Es el primer año del resto de nuestras vidas. Cuántas personas llegan a esta edad llenas de preocupaciones, angustias, sentimientos encontrados por tal o cual cosa; quizá, porque se toman muy en serio el papel de padre, esposo y empleado, si es que han tenido la fortuna de formar una familia. Los problemas se presentan de otra manera. Afortunadamente, esas cosas están muy alejadas de mis preocupaciones mayores. Mi único interés es sobresalir en mi trabajo y hacer las cosas lo mejor posible, con ayuda -claro está- de quienes han confiado en mí en todo momento. Gracias a su apoyo, he podido soportar con rigor esta transición, la que me ha llevado a un nivel bastante oneroso, pero con soluciones inmediatas y efectivas.
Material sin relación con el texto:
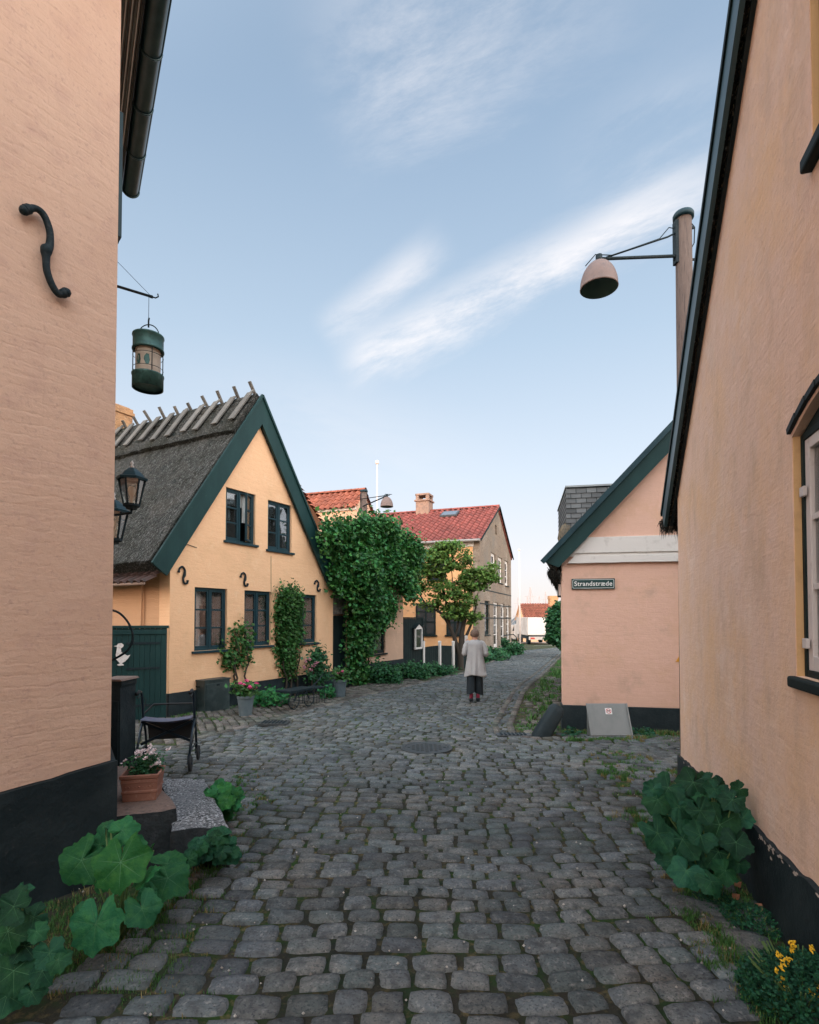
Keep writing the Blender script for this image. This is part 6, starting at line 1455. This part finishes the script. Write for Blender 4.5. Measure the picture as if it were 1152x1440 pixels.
# hedge tree at the right, beyond the pink house
small_tree(789, 922, 'dark leafy bush tree beyond the pink house corner, in front of the lorry', [(785,872,14,20,1),(782,892,10,12,.5),(792,858,10,12,.5),(795,895,12,18,.6)], 30, [([(793,918),(792,890),(790,870),(788,855)], .12), ([(793,905),(786,885),(780,875)], .07)], 4200, .12, .24, m_bush, 'bush_tree')

# ================= black gate with display box, fence with white posts
pG2 = fC.w(uE, 0, 0); fP = Frame(pG2.x, pG2.y, A_B+R(3))
u1, _ = fP.uz(595, 900); zt6 = fP.uz(582, 870)[1]
r_ = fP.root('black_board_gate', 'tall black vertical board gate between the ivy-covered house and the fence', 'gate')
b = MB(); u = .02
while u < u1: w_ = .14; b.box(u, min(u1, u+w_)-.008, .0, .03, -.3, zt6); u += w_
b.build('boards', m_dgreen, r_, bevel=.004); b = MB(); b.box(-.0, u1, -.02, .045, zt6+.002, zt6+.05); b.build('top_cap', m_dgreen, r_)
b = MB(); b.box(u1-.1, u1, -.03, .06, -.4, zt6-.0); b.build('gate_post', m_dgreen, r_)
# little glazed display box with a pitched top
ua, zA = fP.uz(583, 883, -.08); ub, zB = fP.uz(593, 912, -.08)
o = thing('display_box', 'small white-framed display box with a pitched top on the black gate', 'display box', fP.w(ua, 0, zB), fP.a); Wd, Hd = ub-ua, zA-zB
b = MB(); t = .06; pitch = .12
b.prism([(0,0),(Wd,0),(Wd,Hd),(Wd/2,Hd+pitch),(0,Hd)], -.12, -.07, [[(t,t),(Wd-t,t),(Wd-t,Hd-.05),(t,Hd-.05)]]); b.build('frame', m_white, o)
b = MB(); b.prism([(.01,.01),(Wd-.01,.01),(Wd-.01,Hd-.01),(Wd/2,Hd+pitch-.02),(.01,Hd-.01)], -.069, -.002); b.build('case', m_dark, o)
b = MB(); b.box(t, Wd-t, -.09, -.086, t, Hd-.05); b.build('pane', GLASS, o)
b = MB(); b.bar((-.05,-.07,Hd-.02),(Wd/2,-.07,Hd+pitch+.04),.16,.02,(0,0,1)); b.bar((Wd+.05,-.07,Hd-.02),(Wd/2,-.07,Hd+pitch+.04),.16,.02,(0,0,1)); b.build('roof', m_dgreen, o)
# fence
pF2 = fP.w(u1, 0, 0); q = G(648, 941); fQ = Frame(pF2.x, pF2.y, math.atan2(q.y-pF2.y, q.x-pF2.x)); rQ = fQ.root('board_fence', 'low dark board fence with white posts in front of the small tree', 'fence')
LQ = (Vector((q.x, q.y))-Vector((pF2.x, pF2.y))).length; zq = fQ.uz(625, 906)[1]
for x in (595.5, 618.5, 637.5):
    uu, zz = fQ.uz(x, 903, -.04); b = MB(); b.box(uu-.05, uu+.05, -.08, -.0, -.3, zz); b.prism([(uu-.06, zz), (uu+.06, zz), (uu, zz+.05)], -.09, .01); b.build('post', m_white, rQ, bevel=.004)
b = MB(); u = 0
while u < LQ+.5: b.box(u, u+.13, .004, .03, -.3, zq-.06+.03*math.sin(u*2)); u += .14
b.build('boards', m_dgreen, rQ, bevel=.004)

# ================= entrance steps of the near left house
m_gran = mat('speckled_granite', (.16, .165, .17), rough=.9, vary=((45,(.025,.03,.033),.48,.56),(60,(.50,.51,.52),.53,.60),(3,(.12,.13,.14),.45,.7)), bump=((40,1,.012),(9,.5,.02)))
m_grand = mat('granite_side', (.016, .022, .025), rough=.9, vary=((20,(.035,.04,.045),.5,.7),), bump=((14,1,.03),))
m_stepb = mat('brown_step_stone', (.18, .12, .095), rough=.9, vary=((30,(.10,.075,.065),.5,.65),(60,(.26,.18,.15),.58,.7)), bump=((30,.8,.01),))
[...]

Años atrás, no me imaginaba tener esta edad. Aún pensaba ir en busca del santo grial o escribir la gran novela que me abriera las puertas de la inmortalidad. No, esas cosas ya pasaron. Ahora vivo mi realidad, y mi realidad es hacer las cosas con prudencia y mucha pasión, entendiendo que tengo una misión que cumplir en este mundo, sea editando libros ajenos a los míos o creando nuevos valores en cualquiera de las esferas del saber. Cuando se tiene vocación, se tiene. Creo que he tenido la suficiente paciencia de entender que el camino se hace con pasos precisos, seguros, remarcando las huellas para que el viento no las borre. Y ese es mi propósito: dejar huella.

Un amigo dijo alguna vez que yo valía mucho más de lo que suponía, y era mi inseguridad la que no me hacía avanzar. Ahora veo porqué. Y es alentador sentir que otros te valoren por lo que eres y no por lo que tienes. Y nunca he tenido más convicción que en estos momentos. Una decisión razonable y perdurable.

He pisado muchas cáscaras de huevo; he resbalado y caído una docena de veces por espacio de veinte años; ya es hora de que abra esa puerta y deje salir esa costra que se atrincheró en mi duro corazón. Si no fuera por mi hija, no me sentiría capaz de hacerlo. He despertado de un mal sueño, no convertido en un horripilante insecto, sino en un encantador hombre maduro dispuesto a redimir sus pecados con una sonrisa y muchos anhelos por realizar.